▸ Task description
Reproduce the listing below verbatim.

▸ Stored data
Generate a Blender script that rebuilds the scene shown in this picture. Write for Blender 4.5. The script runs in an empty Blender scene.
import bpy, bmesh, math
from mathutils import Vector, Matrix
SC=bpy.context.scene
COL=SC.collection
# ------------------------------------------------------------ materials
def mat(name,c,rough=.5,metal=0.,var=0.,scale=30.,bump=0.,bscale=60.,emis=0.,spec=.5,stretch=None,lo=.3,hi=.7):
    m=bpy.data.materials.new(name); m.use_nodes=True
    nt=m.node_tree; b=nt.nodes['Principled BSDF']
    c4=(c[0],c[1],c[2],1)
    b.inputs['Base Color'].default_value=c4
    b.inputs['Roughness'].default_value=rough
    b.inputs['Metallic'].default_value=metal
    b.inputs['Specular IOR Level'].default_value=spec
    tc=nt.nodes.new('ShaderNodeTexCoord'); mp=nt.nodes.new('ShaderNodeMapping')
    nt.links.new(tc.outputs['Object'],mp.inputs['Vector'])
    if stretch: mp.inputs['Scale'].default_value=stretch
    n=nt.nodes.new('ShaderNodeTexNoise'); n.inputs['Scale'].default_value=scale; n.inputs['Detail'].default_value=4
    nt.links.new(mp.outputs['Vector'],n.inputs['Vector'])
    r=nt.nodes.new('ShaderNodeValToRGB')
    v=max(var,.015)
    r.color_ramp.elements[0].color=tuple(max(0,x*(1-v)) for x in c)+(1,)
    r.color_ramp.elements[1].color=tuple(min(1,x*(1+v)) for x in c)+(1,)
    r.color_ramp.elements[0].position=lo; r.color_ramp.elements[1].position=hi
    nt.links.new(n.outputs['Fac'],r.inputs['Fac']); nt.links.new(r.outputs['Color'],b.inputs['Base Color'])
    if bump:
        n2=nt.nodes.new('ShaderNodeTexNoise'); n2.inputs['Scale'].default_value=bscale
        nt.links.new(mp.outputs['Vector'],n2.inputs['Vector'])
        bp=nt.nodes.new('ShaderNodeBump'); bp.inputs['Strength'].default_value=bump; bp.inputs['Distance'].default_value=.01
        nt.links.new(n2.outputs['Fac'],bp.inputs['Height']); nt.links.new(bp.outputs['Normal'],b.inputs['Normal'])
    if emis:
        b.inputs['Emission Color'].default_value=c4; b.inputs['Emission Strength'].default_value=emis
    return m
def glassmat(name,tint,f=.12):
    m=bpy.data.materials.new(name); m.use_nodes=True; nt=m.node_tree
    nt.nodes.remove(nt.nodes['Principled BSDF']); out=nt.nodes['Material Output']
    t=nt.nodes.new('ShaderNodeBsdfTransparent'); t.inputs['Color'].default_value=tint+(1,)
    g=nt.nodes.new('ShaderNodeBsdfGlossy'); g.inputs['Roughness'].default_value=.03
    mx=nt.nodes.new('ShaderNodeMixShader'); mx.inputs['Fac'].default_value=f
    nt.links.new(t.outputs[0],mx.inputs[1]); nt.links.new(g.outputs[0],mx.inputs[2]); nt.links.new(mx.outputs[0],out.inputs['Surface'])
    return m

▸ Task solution
Generate a Blender script that rebuilds the scene shown in this picture. Write for Blender 4.5. The script runs in an empty Blender scene.
import bpy, bmesh, math
from mathutils import Vector, Matrix
SC=bpy.context.scene
COL=SC.collection
# ------------------------------------------------------------ materials
def mat(name,c,rough=.5,metal=0.,var=0.,scale=30.,bump=0.,bscale=60.,emis=0.,spec=.5,stretch=None,lo=.3,hi=.7):
    m=bpy.data.materials.new(name); m.use_nodes=True
    nt=m.node_tree; b=nt.nodes['Principled BSDF']
    c4=(c[0],c[1],c[2],1)
    b.inputs['Base Color'].default_value=c4
    b.inputs['Roughness'].default_value=rough
    b.inputs['Metallic'].default_value=metal
    b.inputs['Specular IOR Level'].default_value=spec
    tc=nt.nodes.new('ShaderNodeTexCoord'); mp=nt.nodes.new('ShaderNodeMapping')
    nt.links.new(tc.outputs['Object'],mp.inputs['Vector'])
    if stretch: mp.inputs['Scale'].default_value=stretch
    n=nt.nodes.new('ShaderNodeTexNoise'); n.inputs['Scale'].default_value=scale; n.inputs['Detail'].default_value=4
    nt.links.new(mp.outputs['Vector'],n.inputs['Vector'])
    r=nt.nodes.new('ShaderNodeValToRGB')
    v=max(var,.015)
    r.color_ramp.elements[0].color=tuple(max(0,x*(1-v)) for x in c)+(1,)
    r.color_ramp.elements[1].color=tuple(min(1,x*(1+v)) for x in c)+(1,)
    r.color_ramp.elements[0].position=lo; r.color_ramp.elements[1].position=hi
    nt.links.new(n.outputs['Fac'],r.inputs['Fac']); nt.links.new(r.outputs['Color'],b.inputs['Base Color'])
    if bump:
        n2=nt.nodes.new('ShaderNodeTexNoise'); n2.inputs['Scale'].default_value=bscale
        nt.links.new(mp.outputs['Vector'],n2.inputs['Vector'])
        bp=nt.nodes.new('ShaderNodeBump'); bp.inputs['Strength'].default_value=bump; bp.inputs['Distance'].default_value=.01
        nt.links.new(n2.outputs['Fac'],bp.inputs['Height']); nt.links.new(bp.outputs['Normal'],b.inputs['Normal'])
    if emis:
        b.inputs['Emission Color'].default_value=c4; b.inputs['Emission Strength'].default_value=emis
    return m
def glassmat(name,tint,f=.12):
    m=bpy.data.materials.new(name); m.use_nodes=True; nt=m.node_tree
    nt.nodes.remove(nt.nodes['Principled BSDF']); out=nt.nodes['Material Output']
    t=nt.nodes.new('ShaderNodeBsdfTransparent'); t.inputs['Color'].default_value=tint+(1,)
    g=nt.nodes.new('ShaderNodeBsdfGlossy'); g.inputs['Roughness'].default_value=.03
    mx=nt.nodes.new('ShaderNodeMixShader'); mx.inputs['Fac'].default_value=f
    nt.links.new(t.outputs[0],mx.inputs[1]); nt.links.new(g.outputs[0],mx.inputs[2]); nt.links.new(mx.outputs[0],out.inputs['Surface'])
    return m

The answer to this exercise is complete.